WORK TO BE COMPLETED:
Reproduce every line of the listing as written, apart from the pictures.

DATASET EXCERPT:
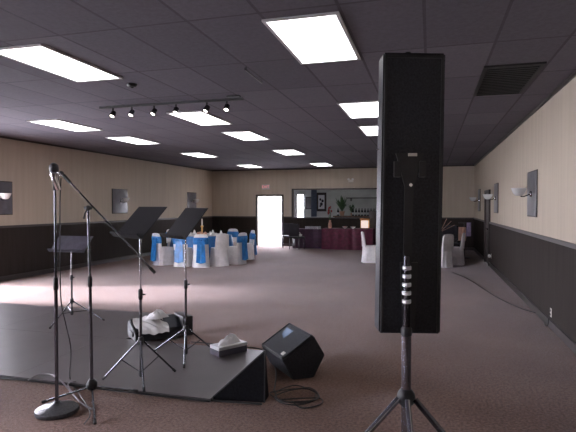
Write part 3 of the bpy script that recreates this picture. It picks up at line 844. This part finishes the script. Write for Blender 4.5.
# ================================================================ chairs with covers, tables
def cover_chair(label, group, sash=True, m_sash='blue'):
    """banquet chair under a white cover; back at +y side, seat towards -y. base at the floor centre"""
    t = thing('covered_chair', (0, 0, 0), label, 'chair', group)
    mb = MB()   # skirt: rounded box loft with folds, floor to seat
    seg = 40; rings = []
    for z, wx, wy in ((0.0, .225, .26), (.12, .215, .25), (.3, .205, .24), (.44, .20, .235), (.475, .19, .225), (.48, .05, .05)):
        ring = []
        for i in range(seg):
            a = 2 * math.pi * i / seg; cs, sn = math.cos(a), math.sin(a)
            pw = .55; x = wx * math.copysign(abs(cs) ** pw, cs); y = wy * math.copysign(abs(sn) ** pw, sn)
            fo = 1 + .05 * math.sin(a * 10) * max(0, 1 - z / .46)
            ring.append(mb.bm.verts.new((x * fo, y * fo, z)))
        rings.append(ring)
    for r0, r1 in zip(rings, rings[1:]):
        for i in range(seg): mb.bm.faces.new((r0[i], r0[(i + 1) % seg], r1[(i + 1) % seg], r1[i]))
    mb.bm.faces.new(rings[0][::-1]); mb.bm.faces.new(rings[-1])
    mb.build('seat_cover', M['satin'], t)
    mb = MB(); rings = []
    for z, wx, th, yo in ((.44, .20, .045, .20), (.6, .195, .04, .215), (.72, .19, .035, .228), (.81, .18, .032, .24), (.855, .15, .028, .246), (.87, .07, .018, .248)):
        ring = []
        for i in range(28):
            a = 2 * math.pi * i / 28; cs, sn = math.cos(a), math.sin(a)
            ring.append(mb.bm.verts.new((wx * math.copysign(abs(cs) ** .6, cs), yo + th * math.copysign(abs(sn) ** .7, sn), z)))
        rings.append(ring)
    for r0, r1 in zip(rings, rings[1:]):
        for i in range(28): mb.bm.faces.new((r0[i], r0[(i + 1) % 28], r1[(i + 1) % 28], r1[i]))
    mb.bm.faces.new(rings[0][::-1]); mb.bm.faces.new(rings[-1])
    mb.build('back_cover', M['satin'], t)
    if sash:
        s = MB()
        pts_o = []
        for z in (.62, .70, .76):
            pass
        mb2 = MB(); rr = []
        for z, gx in ((.60, .005), (.64, .012), (.74, .012), (.78, .005)):
            ring = []
            for i in range(28):
                a = 2 * math.pi * i / 28; cs, sn = math.cos(a), math.sin(a)
                yo = .215 + (z - .6) * .1
                ring.append(mb2.bm.verts.new(((.195 + gx) * math.copysign(abs(cs) ** .6, cs), yo + (.04 + gx) * math.copysign(abs(sn) ** .7, sn), z)))
            rr.append(ring)
        for r0, r1 in zip(rr, rr[1:]):
            for i in range(28): mb2.bm.faces.new((r0[i], r0[(i + 1) % 28], r1[(i + 1) % 28], r1[i]))
        mb2.bm.faces.new(rr[0][::-1]); mb2.bm.faces.new(rr[-1])
        sb = mb2.build('sash', M[m_sash], t)
        bow = MB()
        for sx in (-1, 1):
            bow.sphere((sx * .07, .285, .70), .06, (1.1, .45, .75), 12)
        bow.sphere((0, .295, .70), .03)
        for sx in (-1, 1):   # wide tails hanging down
            base = [Vector((sx * .0, .285, .72)), Vector((sx * .09, .285, .72)), Vector((sx * .125, .325, .14)), Vector((sx * .003, .325, .11))]
            bow.poly(base, [q + Vector((0, .015, 0)) for q in base])
        bow.build('bow', M[m_sash], sb)
    return t


# round table back left
TC = un(200, 246, t=1); D0t = 14.6
tc = fwd * D0t + rgt * ((202 - 288) / F * D0t); tc.z = 0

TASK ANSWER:
Write part 3 of the bpy script that recreates this picture. It picks up at line 844. This part finishes the script. Write for Blender 4.5.
# ================================================================ chairs with covers, tables
def cover_chair(label, group, sash=True, m_sash='blue'):
    """banquet chair under a white cover; back at +y side, seat towards -y. base at the floor centre"""
    t = thing('covered_chair', (0, 0, 0), label, 'chair', group)
    mb = MB()   # skirt: rounded box loft with folds, floor to seat
    seg = 40; rings = []
    for z, wx, wy in ((0.0, .225, .26), (.12, .215, .25), (.3, .205, .24), (.44, .20, .235), (.475, .19, .225), (.48, .05, .05)):
        ring = []
        for i in range(seg):
            a = 2 * math.pi * i / seg; cs, sn = math.cos(a), math.sin(a)
            pw = .55; x = wx * math.copysign(abs(cs) ** pw, cs); y = wy * math.copysign(abs(sn) ** pw, sn)
            fo = 1 + .05 * math.sin(a * 10) * max(0, 1 - z / .46)
            ring.append(mb.bm.verts.new((x * fo, y * fo, z)))
        rings.append(ring)
    for r0, r1 in zip(rings, rings[1:]):
        for i in range(seg): mb.bm.faces.new((r0[i], r0[(i + 1) % seg], r1[(i + 1) % seg], r1[i]))
    mb.bm.faces.new(rings[0][::-1]); mb.bm.faces.new(rings[-1])
    mb.build('seat_cover', M['satin'], t)
    mb = MB(); rings = []
    for z, wx, th, yo in ((.44, .20, .045, .20), (.6, .195, .04, .215), (.72, .19, .035, .228), (.81, .18, .032, .24), (.855, .15, .028, .246), (.87, .07, .018, .248)):
        ring = []
        for i in range(28):
            a = 2 * math.pi * i / 28; cs, sn = math.cos(a), math.sin(a)
            ring.append(mb.bm.verts.new((wx * math.copysign(abs(cs) ** .6, cs), yo + th * math.copysign(abs(sn) ** .7, sn), z)))
        rings.append(ring)
    for r0, r1 in zip(rings, rings[1:]):
        for i in range(28): mb.bm.faces.new((r0[i], r0[(i + 1) % 28], r1[(i + 1) % 28], r1[i]))
    mb.bm.faces.new(rings[0][::-1]); mb.bm.faces.new(rings[-1])
    mb.build('back_cover', M['satin'], t)
    if sash:
        s = MB()
        pts_o = []
        for z in (.62, .70, .76):
            pass
        mb2 = MB(); rr = []
        for z, gx in ((.60, .005), (.64, .012), (.74, .012), (.78, .005)):
            ring = []
            for i in range(28):
                a = 2 * math.pi * i / 28; cs, sn = math.cos(a), math.sin(a)
                yo = .215 + (z - .6) * .1
                ring.append(mb2.bm.verts.new(((.195 + gx) * math.copysign(abs(cs) ** .6, cs), yo + (.04 + gx) * math.copysign(abs(sn) ** .7, sn), z)))
            rr.append(ring)
        for r0, r1 in zip(rr, rr[1:]):
            for i in range(28): mb2.bm.faces.new((r0[i], r0[(i + 1) % 28], r1[(i + 1) % 28], r1[i]))
        mb2.bm.faces.new(rr[0][::-1]); mb2.bm.faces.new(rr[-1])
        sb = mb2.build('sash', M[m_sash], t)
        bow = MB()
        for sx in (-1, 1):
            bow.sphere((sx * .07, .285, .70), .06, (1.1, .45, .75), 12)
        bow.sphere((0, .295, .70), .03)
        for sx in (-1, 1):   # wide tails hanging down
            base = [Vector((sx * .0, .285, .72)), Vector((sx * .09, .285, .72)), Vector((sx * .125, .325, .14)), Vector((sx * .003, .325, .11))]
            bow.poly(base, [q + Vector((0, .015, 0)) for q in base])
        bow.build('bow', M[m_sash], sb)
    return t


# round table back left
TC = un(200, 246, t=1); D0t = 14.6
tc = fwd * D0t + rgt * ((202 - 288) / F * D0t); tc.z = 0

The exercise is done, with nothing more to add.